• _Stated task_:
Reproduce exactly the lines beginning with the line that contains "for Blender 4.5." and ending at the final line of the material below.

3D scene scripts
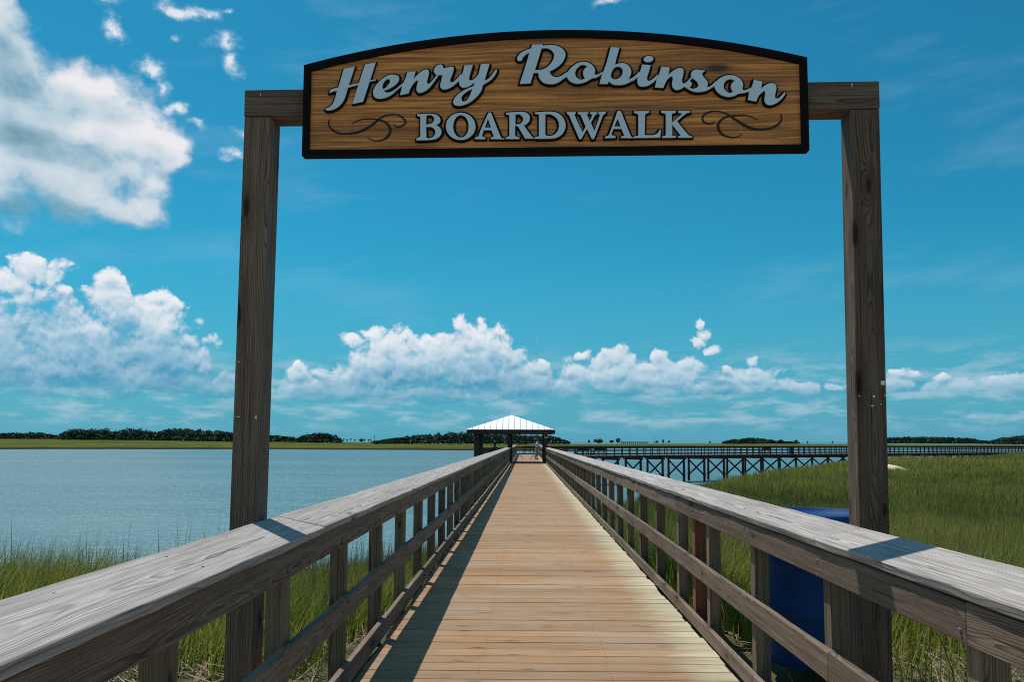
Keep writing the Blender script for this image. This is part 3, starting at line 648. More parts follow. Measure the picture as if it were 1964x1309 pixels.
bare = np.where(X < 0, np.clip((10.2 - Y) / 3.6, 0, 1), np.clip((9.2 - Y) / 3.6, 0, 1))
keep = (ed > 1.2 + nz_ * .8) & ~under & (rng.uniform(0, 1, len(X)) > bare * (.75 + .5 * nz_)) & ~((np.hypot(X - bx, Y - by) < .5))
insand = (((X - 40.4) / 3.4) ** 2 + ((Y - 94) / 3.) ** 2 < 1.); front = (Y > 72) & (Y < 94) & (X / Y > .35) & (X / Y < .465)
keep &= ~insand
X, Y, nz_, nz2 = X[keep], Y[keep], nz_[keep], nz2[keep]; Z = gz(X, Y)
Hh = (np.where(X < 0, .86, .95) + .25 * nz_ + .25 * nz2) * rng.uniform(.55, 1.2, len(X)) * (1 + .22 * field(X, Y, .8, 5.)) * (.45 + .55 * ssmooth(5.5, 11, Y)) * np.where(front[keep], .8, 1.)
Wd = .0085 * np.maximum(1, Y / 9) ** .9 * rng.uniform(.6, 1.4, len(X))
rnd = np.clip(.42 + .55 * nz2 + .35 * nz_ + .3 * ssmooth(30, 90, Y) + rng.normal(0, .20, len(X)) + .22 * field(X, Y, 1.1, 9.) + np.where(rng.uniform(0, 1, len(X)) < .05, .6, 0), 0, 1)
tag(blades('marsh_grass', X, Y, Z - .02, Hh, Wd, .17 + .22 * (1 - ssmooth(8, 14, Y)), M['grass'], rnd), kind='stuff', label='tall green cordgrass growing on both sides of the boardwalk', cat='grass')
print('blades', len(X))
# thin tan seed stalks standing above the grass on the left bank
n = 2600; Y = rng.uniform(9.5, 21, n); X = rng.uniform(-1.05, -.12, n) * Y; ys = np.interp(X, shore[:, 0], shore[:, 1]); kk = ((ys - Y) * .7 > 1.) & (X < XL - .4); X, Y = X[kk], Y[kk]
tag(blades('grass_stalks', X, Y, gz(X, Y), rng.uniform(.95, 1.45, len(X)), np.full(len(X), .011), .07, M['straw'], rng.uniform(.3, 1, len(X))), kind='stuff', label='thin tan seed stalks above the grass on the left bank', cat='grass')
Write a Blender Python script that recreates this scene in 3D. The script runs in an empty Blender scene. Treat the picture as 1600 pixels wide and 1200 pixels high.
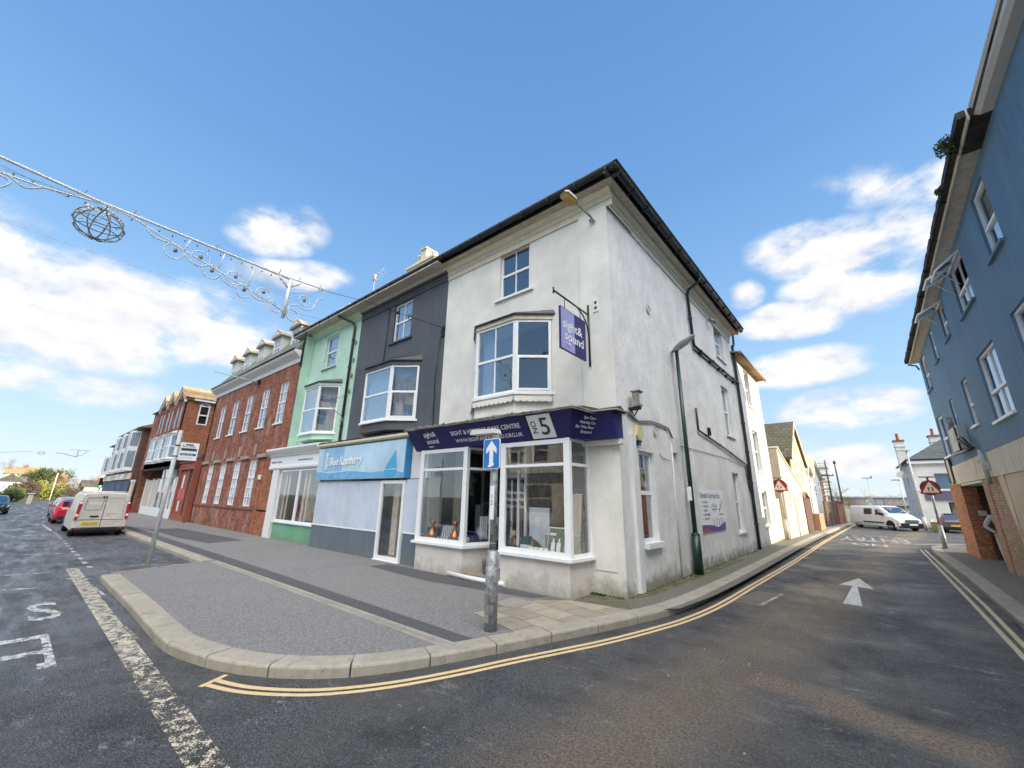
import bpy, bmesh, math, random
from mathutils import Vector, Matrix
from mathutils.geometry import tessellate_polygon
random.seed(7)
SC = bpy.context.scene
COL = SC.collection
rad = math.radians
OFF = {}            # world offset of each object's origin

# ------------------------------------------------------------------ materials
def new_mat(name):
    m = bpy.data.materials.new(name); m.use_nodes = True
    nt = m.node_tree
    for n in list(nt.nodes): nt.nodes.remove(n)
    out = nt.nodes.new('ShaderNodeOutputMaterial')
    b = nt.nodes.new('ShaderNodeBsdfPrincipled')
    nt.links.new(b.outputs[0], out.inputs[0])
    return m, nt, b, out
def nd(nt, typ, **kw):
    n = nt.nodes.new(typ)
    for k, v in kw.items():
        if k in n.inputs: n.inputs[k].default_value = v
        else: setattr(n, k, v)
    return n
def lk(nt, a, b): nt.links.new(a, b)
def c4(c): return (c[0], c[1], c[2], 1.0)
def coords(nt, scale=(1, 1, 1)):
    g = nt.nodes.new('ShaderNodeNewGeometry')
    mp = nt.nodes.new('ShaderNodeMapping'); mp.inputs['Scale'].default_value = scale
    lk(nt, g.outputs['Position'], mp.inputs['Vector'])
    return mp.outputs[0]
def noise(nt, vec, scale, detail=4, rough=.55):
    n = nd(nt, 'ShaderNodeTexNoise'); n.inputs['Scale'].default_value = scale
    n.inputs['Detail'].default_value = detail; n.inputs['Roughness'].default_value = rough
    lk(nt, vec, n.inputs['Vector']); return n.outputs['Fac']
def ramp(nt, fac, p0, p1, c0=(0, 0, 0), c1=(1, 1, 1)):
    r = nt.nodes.new('ShaderNodeValToRGB')
    r.color_ramp.elements[0].position = p0; r.color_ramp.elements[0].color = c4(c0)
    r.color_ramp.elements[1].position = p1; r.color_ramp.elements[1].color = c4(c1)
    lk(nt, fac, r.inputs[0]); return r.outputs[0]
def mixc(nt, fac, a, b, mode='MIX'):
    m = nt.nodes.new('ShaderNodeMix'); m.data_type = 'RGBA'; m.blend_type = mode
    for i, v in ((6, a), (7, b)):
        if isinstance(v, (tuple, list)): m.inputs[i].default_value = c4(v)
        else: lk(nt, v, m.inputs[i])
    if isinstance(fac, (int, float)): m.inputs[0].default_value = fac
    else: lk(nt, fac, m.inputs[0])
    return m.outputs[2]
def math_(nt, op, a, b=0.0, clamp=False):
    m = nt.nodes.new('ShaderNodeMath'); m.operation = op; m.use_clamp = clamp
    for i, v in ((0, a), (1, b)):
        if isinstance(v, (int, float)): m.inputs[i].default_value = v
        else: lk(nt, v, m.inputs[i])
    return m.outputs[0]
def bump(nt, b, h, dist=.01, strength=1.0):
    n = nt.nodes.new('ShaderNodeBump'); n.inputs['Distance'].default_value = dist; n.inputs['Strength'].default_value = strength
    lk(nt, h, n.inputs['Height']); lk(nt, n.outputs[0], b.inputs['Normal']); return n
def mul(c, f): return tuple(min(1, x * f) for x in c)

def stucco(name, col, dirt=(.22, .2, .16), amount=.5, grime_z=.1, grime=.0, bmp=.006, rough=.75, streak=.5, cold=None):
    """painted render: blotchy, with vertical rain streaks, cracks and grime near the ground"""
    m, nt, b, _ = new_mat(name)
    v = coords(nt); vs = coords(nt, (2.2, 2.2, .22))
    n1 = noise(nt, v, 1.1, 6, .6); n2 = noise(nt, vs, 2.6, 5, .6); n3 = noise(nt, v, 9, 6, .7)
    c = mixc(nt, ramp(nt, n1, .35, .65), col, mul(col, .82))
    c = mixc(nt, math_(nt, 'MULTIPLY', ramp(nt, n2, .48, .70), min(1, streak * 1.35)), c, mixc(nt, .6, col, dirt))
    c = mixc(nt, math_(nt, 'MULTIPLY', ramp(nt, n3, .54, .66), amount), c, mixc(nt, .55, col, dirt))
    sp_ = nt.nodes.new('ShaderNodeTexVoronoi'); sp_.inputs['Scale'].default_value = 3.1; lk(nt, v, sp_.inputs['Vector'])
    c = mixc(nt, math_(nt, 'MULTIPLY', ramp(nt, sp_.outputs['Distance'], .03, .07, (1, 1, 1), (0, 0, 0)), min(1, amount * 1.2)), c, mixc(nt, .8, col, dirt))
    ck = nt.nodes.new('ShaderNodeTexVoronoi'); ck.feature = 'DISTANCE_TO_EDGE'; ck.inputs['Scale'].default_value = .55
    wv = nt.nodes.new('ShaderNodeVectorMath'); wv.operation = 'ADD'; nn = nt.nodes.new('ShaderNodeTexNoise'); nn.inputs['Scale'].default_value = 1.8; nn.inputs['Detail'].default_value = 6; lk(nt, v, nn.inputs['Vector']); lk(nt, v, wv.inputs[0]); lk(nt, nn.outputs['Color'], wv.inputs[1]); lk(nt, wv.outputs[0], ck.inputs['Vector'])
    c = mixc(nt, math_(nt, 'MULTIPLY', math_(nt, 'MULTIPLY', ramp(nt, ck.outputs['Distance'], .001, .006, (1, 1, 1), (0, 0, 0)), ramp(nt, n1, .48, .56)), min(.45, amount) if bmp < .0141 and amount < .75 else 0.0), c, mixc(nt, .85, col, dirt))
    if cold: c = mixc(nt, ramp(nt, noise(nt, v, .5, 3), .4, .65), c, cold)
    if grime:
        s = nt.nodes.new('ShaderNodeSeparateXYZ'); g = nt.nodes.new('ShaderNodeNewGeometry'); lk(nt, g.outputs['Position'], s.inputs[0])
        h = math_(nt, 'SUBTRACT', s.outputs[2], grime_z)
        h = math_(nt, 'ADD', h, math_(nt, 'MULTIPLY', math_(nt, 'SUBTRACT', noise(nt, v, 2.3, 6, .65), .5), -1.1))
        f = ramp(nt, h, 0.0, .34, (1, 1, 1), (0, 0, 0))
        c = mixc(nt, math_(nt, 'MULTIPLY', f, grime), c, (.2, .17, .1))
    lk(nt, c, b.inputs['Base Color']); b.inputs['Roughness'].default_value = rough
    h = math_(nt, 'ADD', noise(nt, v, 60, 4), math_(nt, 'MULTIPLY', noise(nt, v, 4, 5), 1.6))
    bump(nt, b, h, bmp); return m

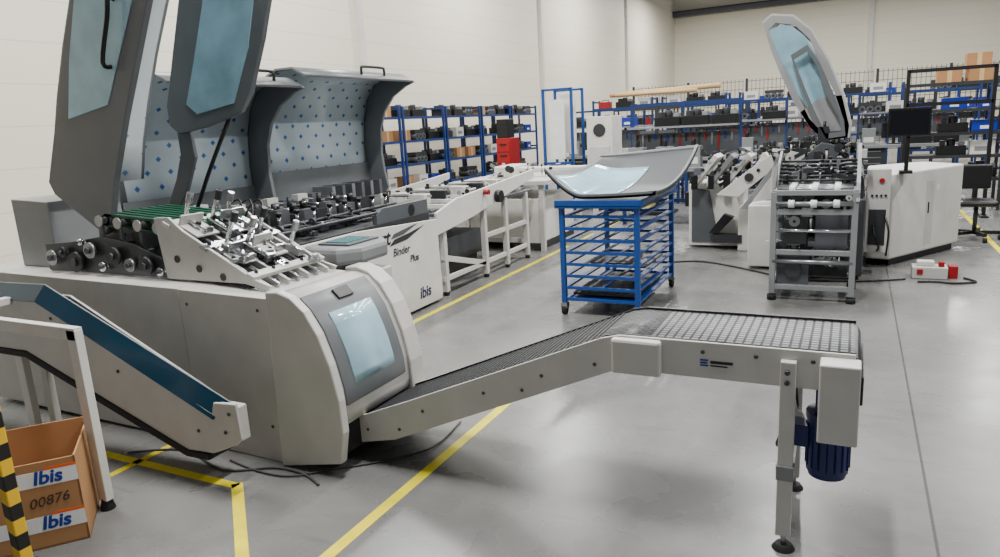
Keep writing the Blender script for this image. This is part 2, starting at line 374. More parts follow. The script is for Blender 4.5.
# ------------------------------------------------------------------ main binding machine
bm_=root('binding_machine',(-4.2,4.2,0),'large light grey binding machine with raised grey hoods','machine')
m=MB()
m.prism([(-5.4,.04),(-2.62,.0),(-2.60,.88),(-3.27,.915),(-5.4,.93)],2.575,3.30,LIGHT)
m.obj('cabinet_body',bm_,bevel=.004)
m=MB(); m.prism([(-5.4,.03),(-3.29,.01),(-3.29,.92),(-5.4,.945)],2.545,2.58,LIGHT); m.obj('side_panel',bm_,bevel=.004)
m=MB(); m.prism([(-3.275,.01),(-2.645,.0),(-2.615,.905),(-3.275,.92)],2.535,2.58,LIGHT)
for x in (-3.22,-2.70): m.cyl((x,2.535,.84),(x,2.530,.84),.010,DSTEEL,8).cyl((x,2.535,.2),(x,2.530,.2),.010,DSTEEL,8)
m.obj('side_panel',bm_,bevel=.004)
m=MB(); m.prism([(-5.12,.93),(-4.78,.93),(-4.72,1.0),(-4.72,1.37),(-5.12,1.39)],2.78,3.3,MGREY); m.obj('rear_housing',bm_,bevel=.006)
cap=[(-2.632,.0),(-2.23,.08),(-2.195,.25),(-2.20,.42),(-2.235,.60),(-2.29,.75),(-2.36,.865),(-2.44,.93),(-2.52,.955),(-2.60,.95)]
for ya,yb in ((2.50,2.55),(3.13,3.26)):
    m=MB(); m.prism(cap,ya,yb,LIGHT); m.obj('end_cheek',bm_,bevel=.008)
m=MB()
m.strip([(-2.6,.925),(-2.52,.93),(-2.44,.91),(-2.375,.85),(-2.31,.75),(-2.255,.60),(-2.222,.46),(-2.215,.32),(-2.22,.27)],2.55,3.14,-.02,LIGHT)
m.obj('end_cover',bm_)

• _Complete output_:
Keep writing the Blender script for this image. This is part 2, starting at line 374. More parts follow. The script is for Blender 4.5.
# ------------------------------------------------------------------ main binding machine
bm_=root('binding_machine',(-4.2,4.2,0),'large light grey binding machine with raised grey hoods','machine')
m=MB()
m.prism([(-5.4,.04),(-2.62,.0),(-2.60,.88),(-3.27,.915),(-5.4,.93)],2.575,3.30,LIGHT)
m.obj('cabinet_body',bm_,bevel=.004)
m=MB(); m.prism([(-5.4,.03),(-3.29,.01),(-3.29,.92),(-5.4,.945)],2.545,2.58,LIGHT); m.obj('side_panel',bm_,bevel=.004)
m=MB(); m.prism([(-3.275,.01),(-2.645,.0),(-2.615,.905),(-3.275,.92)],2.535,2.58,LIGHT)
for x in (-3.22,-2.70): m.cyl((x,2.535,.84),(x,2.530,.84),.010,DSTEEL,8).cyl((x,2.535,.2),(x,2.530,.2),.010,DSTEEL,8)
m.obj('side_panel',bm_,bevel=.004)
m=MB(); m.prism([(-5.12,.93),(-4.78,.93),(-4.72,1.0),(-4.72,1.37),(-5.12,1.39)],2.78,3.3,MGREY); m.obj('rear_housing',bm_,bevel=.006)
cap=[(-2.632,.0),(-2.23,.08),(-2.195,.25),(-2.20,.42),(-2.235,.60),(-2.29,.75),(-2.36,.865),(-2.44,.93),(-2.52,.955),(-2.60,.95)]
for ya,yb in ((2.50,2.55),(3.13,3.26)):
    m=MB(); m.prism(cap,ya,yb,LIGHT); m.obj('end_cheek',bm_,bevel=.008)
m=MB()
m.strip([(-2.6,.925),(-2.52,.93),(-2.44,.91),(-2.375,.85),(-2.31,.75),(-2.255,.60),(-2.222,.46),(-2.215,.32),(-2.22,.27)],2.55,3.14,-.02,LIGHT)
m.obj('end_cover',bm_)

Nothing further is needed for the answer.